Once you have identified your dogs' trigger/triggers a lot of people then purely avoid the triggers at all cost. I have seen dog owners walk at 1am to ensure they don't come across any of their dogs triggers. What this does is reinforce the dogs fear of the trigger.


What you want to do is give your dog the coping mechanisms and ability for them to calmly be around their triggers.


Working with your dog under their threshold at their critical distance.


Once you have identified your dogs' trigger you need to workout the critical distance and work from a further 1m from there. For example you have a dog that is reactive towards other dogs. How far away does your dog have to be before they start to excessively pant, growl, lunge or bark? They might spot the dog and be ok with it until it is 15m away from them. Therefore your critical distance that you would start working with your dog around other dogs would be a minimum of 16m. Over time you slowly get closer and closer to other dogs, remembering to only go as fast as your dog is ready. You don't want to push them too fast, as it can do more damage.


Games to play at home to prepare your dog for triggers.


At home where they are most relaxed and comfortable is where you want to teach your dog some new skills and games which you will use when out and around their triggers. These new games, and skills will help your dog cope around triggers.


  • Engage Disengage- this is one of my favourite dog training games, and it can be implemented for a variety of different behavioural issues. The game teaches your dog how to notice someone (or something) in their environment and then disengage on their own, without any verbal cue from you. It's an exercise of self-interruption and impulse control. The benefits of playing this game engage-disengage with your dog you're helping them feel something positive and do something desirable, and this is priceless.

  • Hand targeting- I always teach the dogs to target my hand, that way when out and if I need to redirect their focus I will say touch and they will look for my hand and touch it with their nose. Apart from redirecting your dogs focus to you, you are also giving them something else to do, and boosting their confidence.

  • Find it- Dogs love to play this game. You scatter some high value treats in the direction you wish to go and say 'find it'. This is a great game to play when you need to change direction quickly. Sniffing out the treats is also a great way for the dogs to relax, is a natural form of enrichment for them, and makes them feel optimistic about their own choices. An extension of this is Nosework and it fantastic for dogs, but particularly anxious and fearful dogs. https://youtu.be/MSJzSCwLZlc

  • The look game- you have treats in each hand and place your hands either side of your face close to your eyes initially to make it easier for the dog to win and understand.

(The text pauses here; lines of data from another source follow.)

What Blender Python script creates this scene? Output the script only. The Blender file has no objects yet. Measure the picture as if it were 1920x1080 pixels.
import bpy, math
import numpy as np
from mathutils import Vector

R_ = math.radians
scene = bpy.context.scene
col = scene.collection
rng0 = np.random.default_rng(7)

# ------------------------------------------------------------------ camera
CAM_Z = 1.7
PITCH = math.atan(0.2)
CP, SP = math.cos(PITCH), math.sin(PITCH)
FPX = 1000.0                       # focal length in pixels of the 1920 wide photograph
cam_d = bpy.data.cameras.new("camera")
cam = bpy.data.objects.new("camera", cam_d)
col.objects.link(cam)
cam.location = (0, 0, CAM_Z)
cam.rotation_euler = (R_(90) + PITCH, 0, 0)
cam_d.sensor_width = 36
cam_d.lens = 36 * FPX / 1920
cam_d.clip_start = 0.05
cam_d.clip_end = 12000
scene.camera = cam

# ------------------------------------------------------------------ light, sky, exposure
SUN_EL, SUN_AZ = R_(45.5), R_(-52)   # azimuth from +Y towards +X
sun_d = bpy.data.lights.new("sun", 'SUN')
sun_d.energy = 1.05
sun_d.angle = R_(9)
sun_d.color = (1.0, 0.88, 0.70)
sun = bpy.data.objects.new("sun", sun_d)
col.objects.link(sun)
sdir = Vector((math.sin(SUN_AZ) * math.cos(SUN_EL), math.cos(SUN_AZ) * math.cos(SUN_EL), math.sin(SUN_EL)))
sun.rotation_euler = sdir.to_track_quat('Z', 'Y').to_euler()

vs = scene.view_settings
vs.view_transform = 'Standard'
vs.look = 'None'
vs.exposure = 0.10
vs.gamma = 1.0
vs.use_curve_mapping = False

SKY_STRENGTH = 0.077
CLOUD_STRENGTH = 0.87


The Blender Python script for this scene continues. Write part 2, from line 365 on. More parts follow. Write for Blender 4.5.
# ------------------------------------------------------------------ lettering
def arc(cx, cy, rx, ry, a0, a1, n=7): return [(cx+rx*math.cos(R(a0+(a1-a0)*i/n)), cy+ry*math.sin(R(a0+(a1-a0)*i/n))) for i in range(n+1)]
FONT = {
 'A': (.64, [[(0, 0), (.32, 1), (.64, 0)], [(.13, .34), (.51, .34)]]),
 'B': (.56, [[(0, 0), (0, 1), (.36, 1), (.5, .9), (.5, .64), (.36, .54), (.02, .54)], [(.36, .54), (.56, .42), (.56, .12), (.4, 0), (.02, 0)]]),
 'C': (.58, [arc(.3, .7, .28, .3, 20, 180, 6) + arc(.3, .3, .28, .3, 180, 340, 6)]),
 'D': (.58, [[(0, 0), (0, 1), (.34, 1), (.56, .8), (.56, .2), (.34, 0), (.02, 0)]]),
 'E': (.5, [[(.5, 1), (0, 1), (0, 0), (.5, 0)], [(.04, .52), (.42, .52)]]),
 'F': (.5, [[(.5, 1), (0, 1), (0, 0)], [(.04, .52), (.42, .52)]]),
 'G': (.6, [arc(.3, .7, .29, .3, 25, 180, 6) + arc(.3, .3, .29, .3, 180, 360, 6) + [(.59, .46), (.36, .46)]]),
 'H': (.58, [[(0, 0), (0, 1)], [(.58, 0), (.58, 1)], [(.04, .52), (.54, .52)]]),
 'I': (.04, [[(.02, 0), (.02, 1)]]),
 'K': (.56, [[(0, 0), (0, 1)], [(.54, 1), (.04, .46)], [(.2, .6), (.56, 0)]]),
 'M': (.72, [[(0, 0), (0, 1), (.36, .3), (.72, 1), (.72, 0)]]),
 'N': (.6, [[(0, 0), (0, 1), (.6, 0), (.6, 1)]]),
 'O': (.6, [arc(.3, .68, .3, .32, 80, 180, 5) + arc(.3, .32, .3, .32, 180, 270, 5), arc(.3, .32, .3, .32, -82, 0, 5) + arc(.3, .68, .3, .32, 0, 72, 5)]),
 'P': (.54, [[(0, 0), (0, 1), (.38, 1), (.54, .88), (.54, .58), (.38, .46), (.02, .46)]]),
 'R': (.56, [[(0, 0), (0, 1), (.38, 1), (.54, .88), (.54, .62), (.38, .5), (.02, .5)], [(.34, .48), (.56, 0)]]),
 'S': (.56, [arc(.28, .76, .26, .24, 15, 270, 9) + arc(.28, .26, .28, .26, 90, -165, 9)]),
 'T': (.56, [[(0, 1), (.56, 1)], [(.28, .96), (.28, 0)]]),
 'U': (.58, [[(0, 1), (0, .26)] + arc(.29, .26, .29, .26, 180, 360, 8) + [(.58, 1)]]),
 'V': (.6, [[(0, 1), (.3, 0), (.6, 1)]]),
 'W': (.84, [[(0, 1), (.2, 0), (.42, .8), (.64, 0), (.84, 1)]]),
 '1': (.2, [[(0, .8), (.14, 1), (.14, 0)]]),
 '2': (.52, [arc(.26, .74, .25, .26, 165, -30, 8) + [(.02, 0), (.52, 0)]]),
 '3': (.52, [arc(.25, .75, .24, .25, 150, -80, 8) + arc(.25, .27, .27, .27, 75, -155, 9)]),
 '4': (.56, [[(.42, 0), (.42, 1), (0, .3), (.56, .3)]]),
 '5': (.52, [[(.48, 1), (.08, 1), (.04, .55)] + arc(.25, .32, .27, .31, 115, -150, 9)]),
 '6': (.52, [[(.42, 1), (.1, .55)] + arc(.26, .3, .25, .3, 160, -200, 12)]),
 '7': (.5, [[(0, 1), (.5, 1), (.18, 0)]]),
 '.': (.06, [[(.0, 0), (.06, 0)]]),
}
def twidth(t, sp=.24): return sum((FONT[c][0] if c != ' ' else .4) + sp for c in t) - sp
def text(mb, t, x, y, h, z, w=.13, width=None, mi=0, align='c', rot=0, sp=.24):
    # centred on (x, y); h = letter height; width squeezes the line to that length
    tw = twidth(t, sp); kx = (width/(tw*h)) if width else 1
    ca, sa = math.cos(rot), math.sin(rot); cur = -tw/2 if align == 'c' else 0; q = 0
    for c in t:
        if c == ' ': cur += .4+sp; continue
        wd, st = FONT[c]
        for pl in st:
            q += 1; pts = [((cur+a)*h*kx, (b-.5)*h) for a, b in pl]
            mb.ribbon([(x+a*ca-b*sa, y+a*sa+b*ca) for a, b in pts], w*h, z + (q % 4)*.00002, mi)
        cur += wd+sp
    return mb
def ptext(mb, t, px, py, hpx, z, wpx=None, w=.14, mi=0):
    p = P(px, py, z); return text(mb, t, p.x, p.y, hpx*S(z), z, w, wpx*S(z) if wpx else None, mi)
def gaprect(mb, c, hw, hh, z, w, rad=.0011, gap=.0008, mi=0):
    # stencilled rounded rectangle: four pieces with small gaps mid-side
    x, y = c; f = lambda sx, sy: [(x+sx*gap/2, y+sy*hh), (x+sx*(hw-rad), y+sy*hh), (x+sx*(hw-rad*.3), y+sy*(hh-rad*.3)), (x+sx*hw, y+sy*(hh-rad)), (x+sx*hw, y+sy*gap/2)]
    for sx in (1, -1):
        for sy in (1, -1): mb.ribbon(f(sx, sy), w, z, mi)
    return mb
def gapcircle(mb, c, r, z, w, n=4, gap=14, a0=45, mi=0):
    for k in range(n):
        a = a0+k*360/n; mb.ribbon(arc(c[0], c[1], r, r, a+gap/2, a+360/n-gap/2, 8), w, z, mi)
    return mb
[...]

Your dog then has 3 options. To look at the treat in your left hand, to look at your eyes, or to look at the treat in his right hand. The moment the dog looks into your eyes mark it, and reward it. As they get better at winning with this game you put on cue. For example "look" and then every time you say "look" no matter what they are doing they will stop and look at your directly in the eyes.,

  • With me/get behind- this is critical for you to teach every dog. You train and get your dog to come back to a heel position (to your side), and then instruct the dog to go behind. I often teach and use this for when you come across dogs off lead where they shouldn't be, or if no owner is insight. It straight away tells your dog that you are in front to protect them, and often takes away your dogs anxiety. Some people will even walk with an umbrella so if this situation was to happen they would open up the umbrella and use it as a shield for more protection.

Timing like in everything is so important. You need to get it right and mark it and that very moment to make it clear to the dog that YES that right there is what I am after, and you are doing so well. I know it is not always possible to get the exact timing right, but when you do, it makes it so much easier on the dog. Practice makes perfect as the old saying goes. I used to go to a park without any dog and practice with both my clicker and just verbal marker of yes that would I wouldn't confuse my own dog if I didn't get the timing right, This also helps with your own confidence, which in turn helps with your dog. Your dog feeds of your own confidence, and in contrast also your own stress and anxiety. Hence this is why it is so important that when you are out with your reactive dog you are carefree and confident. This comes with practice.


Ways to build up your dogs confidence.


  • play games that they know how to win

  • praise them for trying

  • don't get mad or angry at them

  • If they are not understanding, or doing a certain behaviour go back to the basics, and show them how to win

  • Don't expose them to things that they aren't ready for, or can't handle.

  • Teach them new tricks/skills


NEVER, EVER PUNISH YOUR DOG FOR GROWLING, SHOWING TEETH, LUNGING etc as these are your dogs warning signs. If you start to punish your dog for giving you these warning signs to stay away, what will happen is the dog will no longer give a warning sign and just bite.


Finally, remember each dog is different, and you need to take things slow to build up your dogs confidence and trust.